Debian is not a good comparison (was: He's not getting it)
Posted Jun 18, 2010 11:21 UTC (Fri) by cesarb (subscriber, #6266)
[Link]
Debian's repository is not a good comparison target. At least for "main", the packages have to meet a fairly strict set of rules, and need to be (at least in theory) maintained by at least one Debian developer.

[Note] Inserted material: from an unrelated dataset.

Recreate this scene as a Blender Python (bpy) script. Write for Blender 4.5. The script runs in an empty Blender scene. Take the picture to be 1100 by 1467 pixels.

While for "non-free" (and "contrib") the rules are more relaxed, they (and the need for one Debian developer) are still enough to reduce the amount of programs which are packaged.
A better comparison would be with all packages at http://freshmeat.net/; but even then, it will miss a large number of the non-free software available for Linux (especially the more specialized software).
He's not getting it
Posted Jun 18, 2010 16:19 UTC (Fri) by ballombe (subscriber, #9523)
[Link]
> What is these platforms doing so well that GNu/Linux is utterly failing at?
So well ? If you remove free software from them, they become useless bricks.